- [WRITTEN TASK]: Every line holding the string "Continue" should be gathered.

-- Start of EXERCISE DATA --

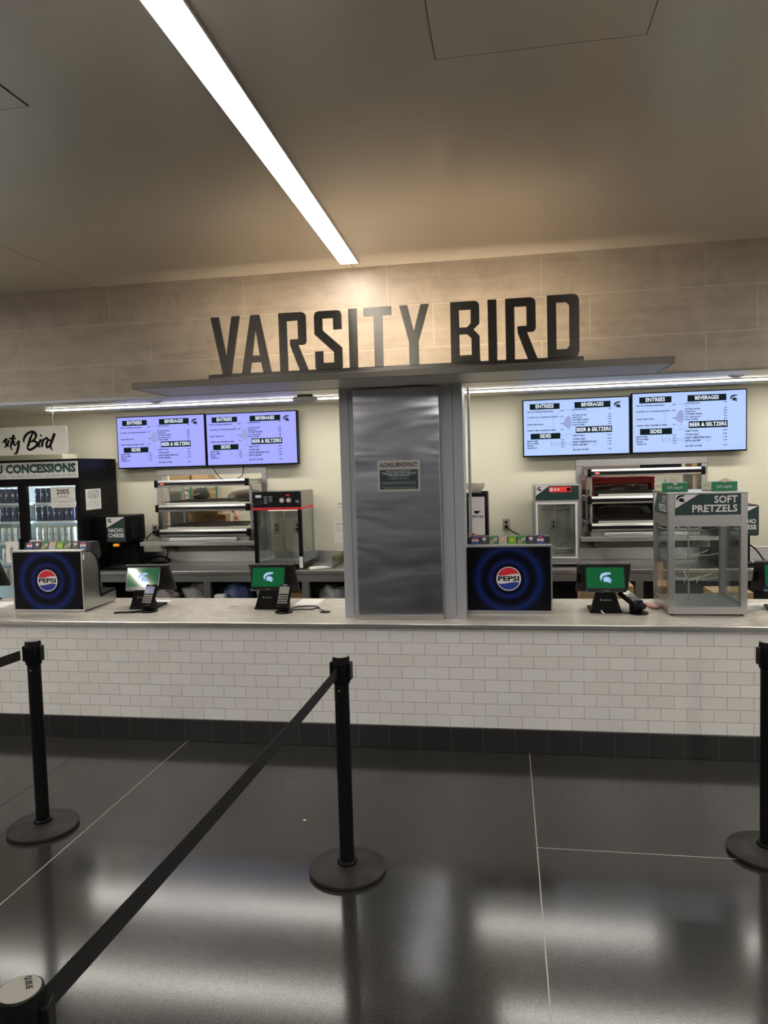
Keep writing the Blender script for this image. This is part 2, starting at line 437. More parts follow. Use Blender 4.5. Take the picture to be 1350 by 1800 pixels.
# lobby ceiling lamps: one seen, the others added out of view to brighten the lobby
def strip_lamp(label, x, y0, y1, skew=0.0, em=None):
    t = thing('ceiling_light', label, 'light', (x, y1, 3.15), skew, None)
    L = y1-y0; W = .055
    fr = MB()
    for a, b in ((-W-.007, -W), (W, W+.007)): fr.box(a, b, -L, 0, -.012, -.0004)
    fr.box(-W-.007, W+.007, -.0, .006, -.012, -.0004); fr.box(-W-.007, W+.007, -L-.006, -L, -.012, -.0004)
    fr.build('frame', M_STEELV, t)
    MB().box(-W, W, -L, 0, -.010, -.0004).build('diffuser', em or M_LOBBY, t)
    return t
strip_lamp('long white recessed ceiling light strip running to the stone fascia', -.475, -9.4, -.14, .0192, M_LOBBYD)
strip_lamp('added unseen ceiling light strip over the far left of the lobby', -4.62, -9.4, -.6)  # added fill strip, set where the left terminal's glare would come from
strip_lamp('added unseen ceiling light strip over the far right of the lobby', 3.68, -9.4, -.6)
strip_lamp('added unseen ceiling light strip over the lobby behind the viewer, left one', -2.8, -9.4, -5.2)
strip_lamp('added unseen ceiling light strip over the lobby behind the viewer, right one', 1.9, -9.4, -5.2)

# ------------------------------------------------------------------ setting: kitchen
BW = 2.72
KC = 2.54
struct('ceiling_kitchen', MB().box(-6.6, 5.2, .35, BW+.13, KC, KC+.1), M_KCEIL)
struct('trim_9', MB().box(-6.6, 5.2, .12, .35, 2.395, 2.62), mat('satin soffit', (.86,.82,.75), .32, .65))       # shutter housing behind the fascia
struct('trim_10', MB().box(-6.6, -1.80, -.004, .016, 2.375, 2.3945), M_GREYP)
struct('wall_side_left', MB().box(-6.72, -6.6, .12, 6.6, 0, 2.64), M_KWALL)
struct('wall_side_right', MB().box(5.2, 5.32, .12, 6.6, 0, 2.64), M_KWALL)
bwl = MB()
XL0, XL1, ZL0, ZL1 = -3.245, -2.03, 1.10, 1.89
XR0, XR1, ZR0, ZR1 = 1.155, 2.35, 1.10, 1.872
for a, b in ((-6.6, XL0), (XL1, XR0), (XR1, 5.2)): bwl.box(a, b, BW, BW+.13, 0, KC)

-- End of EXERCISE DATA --
-- Start of EXERCISE DATA --

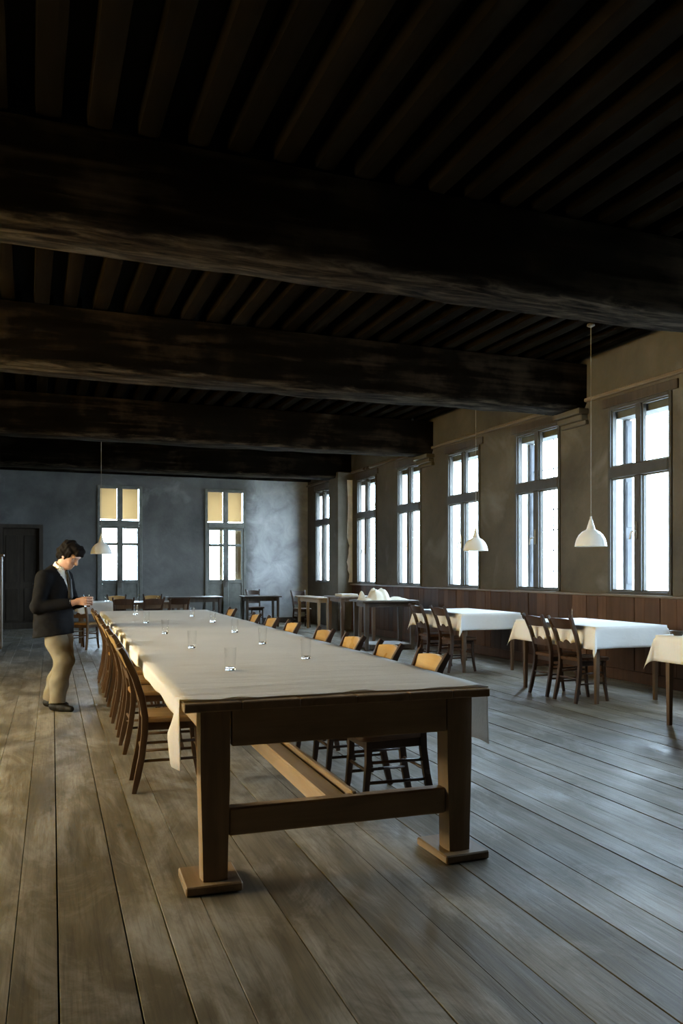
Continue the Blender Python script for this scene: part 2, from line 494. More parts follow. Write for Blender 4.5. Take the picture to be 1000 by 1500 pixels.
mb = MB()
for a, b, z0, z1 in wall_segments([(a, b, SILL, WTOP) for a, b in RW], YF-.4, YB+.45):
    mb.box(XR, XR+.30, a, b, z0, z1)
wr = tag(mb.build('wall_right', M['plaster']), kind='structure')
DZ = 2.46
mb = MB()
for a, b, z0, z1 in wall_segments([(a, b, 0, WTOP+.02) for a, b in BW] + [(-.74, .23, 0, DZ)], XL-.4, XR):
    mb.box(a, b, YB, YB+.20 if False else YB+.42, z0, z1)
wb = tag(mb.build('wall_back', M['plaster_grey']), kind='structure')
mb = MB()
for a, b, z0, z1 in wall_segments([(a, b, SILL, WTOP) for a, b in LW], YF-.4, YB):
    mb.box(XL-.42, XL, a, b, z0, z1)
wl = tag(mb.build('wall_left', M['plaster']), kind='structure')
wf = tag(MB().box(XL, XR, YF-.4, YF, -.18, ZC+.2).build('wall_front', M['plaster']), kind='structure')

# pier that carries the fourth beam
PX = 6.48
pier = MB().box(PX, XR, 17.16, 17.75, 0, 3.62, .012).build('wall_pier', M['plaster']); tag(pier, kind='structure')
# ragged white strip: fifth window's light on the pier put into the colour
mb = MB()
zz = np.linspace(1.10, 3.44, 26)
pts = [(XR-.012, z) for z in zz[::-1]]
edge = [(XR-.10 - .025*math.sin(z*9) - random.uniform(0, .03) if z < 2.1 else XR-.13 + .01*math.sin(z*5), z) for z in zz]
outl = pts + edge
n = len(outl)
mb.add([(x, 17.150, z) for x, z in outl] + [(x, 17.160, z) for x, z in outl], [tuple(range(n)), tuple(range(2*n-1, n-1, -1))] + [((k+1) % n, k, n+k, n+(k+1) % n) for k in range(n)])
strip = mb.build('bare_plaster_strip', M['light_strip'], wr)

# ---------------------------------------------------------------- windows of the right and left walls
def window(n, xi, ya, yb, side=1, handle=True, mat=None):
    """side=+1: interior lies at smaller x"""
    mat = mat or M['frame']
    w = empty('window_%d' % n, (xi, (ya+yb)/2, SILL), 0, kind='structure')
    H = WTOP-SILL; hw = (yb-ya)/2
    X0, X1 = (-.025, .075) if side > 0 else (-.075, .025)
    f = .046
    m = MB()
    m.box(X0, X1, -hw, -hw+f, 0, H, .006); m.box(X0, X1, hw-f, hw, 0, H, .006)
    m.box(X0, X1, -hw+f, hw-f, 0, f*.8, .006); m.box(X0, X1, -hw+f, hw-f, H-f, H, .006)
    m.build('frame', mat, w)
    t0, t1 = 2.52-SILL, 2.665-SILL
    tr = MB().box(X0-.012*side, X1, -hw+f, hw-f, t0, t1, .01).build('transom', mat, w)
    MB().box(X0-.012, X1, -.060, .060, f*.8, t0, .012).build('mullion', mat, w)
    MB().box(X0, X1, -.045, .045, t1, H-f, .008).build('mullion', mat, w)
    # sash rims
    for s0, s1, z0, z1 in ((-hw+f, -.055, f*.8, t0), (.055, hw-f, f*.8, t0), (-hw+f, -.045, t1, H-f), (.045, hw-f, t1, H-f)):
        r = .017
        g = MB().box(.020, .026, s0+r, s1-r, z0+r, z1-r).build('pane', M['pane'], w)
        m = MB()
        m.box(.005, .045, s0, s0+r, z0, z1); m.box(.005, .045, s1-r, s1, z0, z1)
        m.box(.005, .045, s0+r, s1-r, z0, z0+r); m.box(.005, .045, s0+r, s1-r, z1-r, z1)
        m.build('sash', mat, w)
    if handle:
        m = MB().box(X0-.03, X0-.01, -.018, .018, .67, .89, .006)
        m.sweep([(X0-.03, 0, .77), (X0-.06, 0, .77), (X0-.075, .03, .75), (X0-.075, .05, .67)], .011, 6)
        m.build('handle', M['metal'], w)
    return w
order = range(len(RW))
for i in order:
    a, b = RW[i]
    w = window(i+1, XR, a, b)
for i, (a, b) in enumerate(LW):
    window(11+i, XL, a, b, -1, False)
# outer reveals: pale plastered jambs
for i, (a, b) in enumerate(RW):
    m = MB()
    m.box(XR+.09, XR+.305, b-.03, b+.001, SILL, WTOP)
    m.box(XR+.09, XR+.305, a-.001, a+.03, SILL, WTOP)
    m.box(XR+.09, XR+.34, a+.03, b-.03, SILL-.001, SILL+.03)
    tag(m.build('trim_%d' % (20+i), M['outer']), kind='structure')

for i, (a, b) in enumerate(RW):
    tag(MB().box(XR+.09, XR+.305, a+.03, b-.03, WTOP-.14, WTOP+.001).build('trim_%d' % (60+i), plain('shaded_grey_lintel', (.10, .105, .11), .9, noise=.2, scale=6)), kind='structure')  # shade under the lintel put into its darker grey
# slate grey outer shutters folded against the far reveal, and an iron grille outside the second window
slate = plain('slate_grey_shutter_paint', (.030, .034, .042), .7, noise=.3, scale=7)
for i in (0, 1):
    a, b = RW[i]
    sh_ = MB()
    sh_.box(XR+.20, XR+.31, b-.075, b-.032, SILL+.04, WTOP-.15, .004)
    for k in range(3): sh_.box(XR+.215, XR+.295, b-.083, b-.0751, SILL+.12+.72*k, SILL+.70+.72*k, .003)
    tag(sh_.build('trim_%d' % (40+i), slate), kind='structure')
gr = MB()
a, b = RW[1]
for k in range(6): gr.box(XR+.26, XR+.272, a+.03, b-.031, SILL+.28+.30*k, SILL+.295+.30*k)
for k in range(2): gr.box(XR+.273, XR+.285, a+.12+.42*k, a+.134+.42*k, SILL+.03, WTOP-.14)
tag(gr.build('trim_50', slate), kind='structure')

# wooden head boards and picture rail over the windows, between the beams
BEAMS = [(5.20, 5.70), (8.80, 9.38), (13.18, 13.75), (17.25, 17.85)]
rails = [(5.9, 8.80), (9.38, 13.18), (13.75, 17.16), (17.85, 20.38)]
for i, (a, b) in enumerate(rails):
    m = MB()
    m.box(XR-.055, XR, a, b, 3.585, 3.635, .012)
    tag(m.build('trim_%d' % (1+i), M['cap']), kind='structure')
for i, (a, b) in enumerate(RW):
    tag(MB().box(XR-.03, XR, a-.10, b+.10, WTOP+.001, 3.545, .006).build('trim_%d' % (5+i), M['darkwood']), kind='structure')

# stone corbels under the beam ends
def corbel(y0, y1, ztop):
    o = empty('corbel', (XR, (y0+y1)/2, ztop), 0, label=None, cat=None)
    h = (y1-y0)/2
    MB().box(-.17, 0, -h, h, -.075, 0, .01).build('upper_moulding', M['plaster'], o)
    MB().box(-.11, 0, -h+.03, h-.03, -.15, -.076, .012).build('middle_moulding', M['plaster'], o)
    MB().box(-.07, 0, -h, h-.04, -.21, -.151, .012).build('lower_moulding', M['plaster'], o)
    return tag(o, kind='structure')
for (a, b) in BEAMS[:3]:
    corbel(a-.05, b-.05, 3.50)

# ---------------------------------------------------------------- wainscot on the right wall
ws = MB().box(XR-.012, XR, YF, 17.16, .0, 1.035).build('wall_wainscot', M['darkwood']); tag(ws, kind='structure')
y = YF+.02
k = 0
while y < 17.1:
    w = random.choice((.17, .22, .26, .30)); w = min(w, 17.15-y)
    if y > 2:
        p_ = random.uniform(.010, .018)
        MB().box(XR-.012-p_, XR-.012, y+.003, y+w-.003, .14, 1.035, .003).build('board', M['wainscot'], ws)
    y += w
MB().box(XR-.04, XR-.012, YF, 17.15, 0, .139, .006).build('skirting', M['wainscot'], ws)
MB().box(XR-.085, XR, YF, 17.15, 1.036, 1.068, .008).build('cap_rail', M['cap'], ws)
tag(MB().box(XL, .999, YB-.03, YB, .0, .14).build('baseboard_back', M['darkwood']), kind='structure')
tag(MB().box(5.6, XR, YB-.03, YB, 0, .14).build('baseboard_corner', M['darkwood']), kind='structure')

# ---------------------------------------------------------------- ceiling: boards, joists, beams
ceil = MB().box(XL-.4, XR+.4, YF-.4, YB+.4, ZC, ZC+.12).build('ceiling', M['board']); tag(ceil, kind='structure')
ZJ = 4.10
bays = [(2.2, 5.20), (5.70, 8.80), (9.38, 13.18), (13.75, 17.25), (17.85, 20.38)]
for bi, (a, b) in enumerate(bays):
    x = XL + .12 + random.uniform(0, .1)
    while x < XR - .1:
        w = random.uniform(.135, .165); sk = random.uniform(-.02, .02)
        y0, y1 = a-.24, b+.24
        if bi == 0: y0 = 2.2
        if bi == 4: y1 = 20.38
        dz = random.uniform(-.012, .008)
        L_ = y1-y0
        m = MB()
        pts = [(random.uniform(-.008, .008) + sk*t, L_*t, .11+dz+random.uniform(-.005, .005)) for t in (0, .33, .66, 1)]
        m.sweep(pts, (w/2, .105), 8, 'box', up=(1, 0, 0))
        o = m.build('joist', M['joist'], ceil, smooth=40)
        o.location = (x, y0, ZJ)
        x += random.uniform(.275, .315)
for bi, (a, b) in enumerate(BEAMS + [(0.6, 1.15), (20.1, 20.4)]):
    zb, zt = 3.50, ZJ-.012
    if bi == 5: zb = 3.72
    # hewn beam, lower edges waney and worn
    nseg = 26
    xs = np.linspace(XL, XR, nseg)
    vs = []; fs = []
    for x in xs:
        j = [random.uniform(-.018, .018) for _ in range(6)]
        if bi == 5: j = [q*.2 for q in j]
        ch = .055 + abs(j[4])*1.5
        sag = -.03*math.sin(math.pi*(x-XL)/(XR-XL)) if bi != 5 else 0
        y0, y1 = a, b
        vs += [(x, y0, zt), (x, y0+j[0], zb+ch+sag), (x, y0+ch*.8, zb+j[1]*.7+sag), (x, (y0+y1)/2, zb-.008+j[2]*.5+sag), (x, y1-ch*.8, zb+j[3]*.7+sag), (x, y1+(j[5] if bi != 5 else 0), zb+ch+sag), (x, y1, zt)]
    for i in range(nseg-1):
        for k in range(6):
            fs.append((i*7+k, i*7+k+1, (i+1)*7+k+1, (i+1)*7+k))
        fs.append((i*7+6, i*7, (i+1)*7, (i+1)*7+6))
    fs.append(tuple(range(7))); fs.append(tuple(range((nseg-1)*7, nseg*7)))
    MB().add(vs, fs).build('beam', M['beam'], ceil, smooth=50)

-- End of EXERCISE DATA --
-- Start of EXERCISE DATA --

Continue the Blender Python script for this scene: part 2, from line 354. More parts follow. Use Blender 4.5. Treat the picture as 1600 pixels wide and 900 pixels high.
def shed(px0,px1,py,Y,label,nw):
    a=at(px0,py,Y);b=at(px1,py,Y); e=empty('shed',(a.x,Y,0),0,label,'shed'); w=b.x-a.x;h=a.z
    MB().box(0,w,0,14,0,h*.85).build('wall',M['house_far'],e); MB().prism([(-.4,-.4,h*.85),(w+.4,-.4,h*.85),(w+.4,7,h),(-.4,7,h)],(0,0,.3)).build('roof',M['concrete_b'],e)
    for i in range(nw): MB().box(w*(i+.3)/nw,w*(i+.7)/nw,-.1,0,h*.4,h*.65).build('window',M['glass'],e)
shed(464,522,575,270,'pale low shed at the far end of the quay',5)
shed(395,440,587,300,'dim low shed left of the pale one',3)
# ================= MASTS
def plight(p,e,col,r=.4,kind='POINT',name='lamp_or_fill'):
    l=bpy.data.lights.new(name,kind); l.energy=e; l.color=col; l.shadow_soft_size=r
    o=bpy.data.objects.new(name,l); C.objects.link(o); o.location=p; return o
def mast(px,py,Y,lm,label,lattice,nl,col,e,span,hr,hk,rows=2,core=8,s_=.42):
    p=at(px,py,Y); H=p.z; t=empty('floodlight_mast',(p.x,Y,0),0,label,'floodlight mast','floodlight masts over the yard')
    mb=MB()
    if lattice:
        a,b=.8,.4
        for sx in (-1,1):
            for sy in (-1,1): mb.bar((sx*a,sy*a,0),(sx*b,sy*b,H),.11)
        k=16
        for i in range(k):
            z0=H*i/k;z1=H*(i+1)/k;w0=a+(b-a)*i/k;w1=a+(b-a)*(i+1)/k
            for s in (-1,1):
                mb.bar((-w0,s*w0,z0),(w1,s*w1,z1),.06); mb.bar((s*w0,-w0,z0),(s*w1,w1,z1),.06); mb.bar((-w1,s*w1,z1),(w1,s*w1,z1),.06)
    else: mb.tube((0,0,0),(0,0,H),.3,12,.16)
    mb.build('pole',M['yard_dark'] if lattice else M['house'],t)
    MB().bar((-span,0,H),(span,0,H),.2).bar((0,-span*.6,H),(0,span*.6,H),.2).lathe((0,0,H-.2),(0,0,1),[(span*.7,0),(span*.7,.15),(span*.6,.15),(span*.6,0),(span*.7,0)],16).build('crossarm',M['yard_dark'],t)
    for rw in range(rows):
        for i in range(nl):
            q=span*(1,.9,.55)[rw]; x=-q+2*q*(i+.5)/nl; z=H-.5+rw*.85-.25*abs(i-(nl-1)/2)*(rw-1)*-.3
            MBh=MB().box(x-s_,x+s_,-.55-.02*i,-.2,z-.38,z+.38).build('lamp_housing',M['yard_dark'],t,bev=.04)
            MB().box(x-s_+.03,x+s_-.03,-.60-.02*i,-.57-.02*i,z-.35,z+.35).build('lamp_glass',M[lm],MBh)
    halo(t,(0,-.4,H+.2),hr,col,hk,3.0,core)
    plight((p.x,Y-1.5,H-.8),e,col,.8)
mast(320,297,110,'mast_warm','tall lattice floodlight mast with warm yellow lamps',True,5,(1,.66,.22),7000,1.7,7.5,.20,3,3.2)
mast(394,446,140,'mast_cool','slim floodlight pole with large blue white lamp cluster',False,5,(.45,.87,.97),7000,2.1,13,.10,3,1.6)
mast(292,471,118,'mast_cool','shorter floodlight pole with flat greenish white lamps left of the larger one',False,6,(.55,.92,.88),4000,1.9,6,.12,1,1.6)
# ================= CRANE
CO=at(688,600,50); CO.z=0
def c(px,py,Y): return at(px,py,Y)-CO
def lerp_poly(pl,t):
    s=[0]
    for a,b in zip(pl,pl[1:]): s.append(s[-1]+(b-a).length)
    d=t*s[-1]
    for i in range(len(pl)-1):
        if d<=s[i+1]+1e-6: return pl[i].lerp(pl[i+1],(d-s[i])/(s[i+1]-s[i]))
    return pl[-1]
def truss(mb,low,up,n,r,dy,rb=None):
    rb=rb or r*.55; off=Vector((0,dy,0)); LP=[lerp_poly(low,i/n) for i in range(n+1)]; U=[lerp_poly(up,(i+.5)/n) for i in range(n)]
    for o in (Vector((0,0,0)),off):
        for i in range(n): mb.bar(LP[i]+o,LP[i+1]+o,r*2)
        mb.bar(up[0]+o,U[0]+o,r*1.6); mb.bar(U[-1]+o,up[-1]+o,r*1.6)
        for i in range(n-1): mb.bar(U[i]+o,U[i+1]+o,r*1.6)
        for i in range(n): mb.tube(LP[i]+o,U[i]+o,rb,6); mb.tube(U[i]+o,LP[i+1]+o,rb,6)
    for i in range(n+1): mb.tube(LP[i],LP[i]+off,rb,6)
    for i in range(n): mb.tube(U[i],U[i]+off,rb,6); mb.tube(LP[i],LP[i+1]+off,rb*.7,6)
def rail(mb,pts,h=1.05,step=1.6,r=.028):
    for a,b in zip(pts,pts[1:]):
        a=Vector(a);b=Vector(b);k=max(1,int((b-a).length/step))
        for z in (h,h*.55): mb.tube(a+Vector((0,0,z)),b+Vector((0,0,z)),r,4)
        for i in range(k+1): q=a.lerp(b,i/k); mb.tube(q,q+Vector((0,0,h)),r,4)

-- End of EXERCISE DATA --

- [THE OUTPUT]:
Continue the Blender Python script for this scene: part 2, from line 494. More parts follow. Write for Blender 4.5. Take the picture to be 1000 by 1500 pixels.
Continue the Blender Python script for this scene: part 2, from line 354. More parts follow. Use Blender 4.5. Treat the picture as 1600 pixels wide and 900 pixels high.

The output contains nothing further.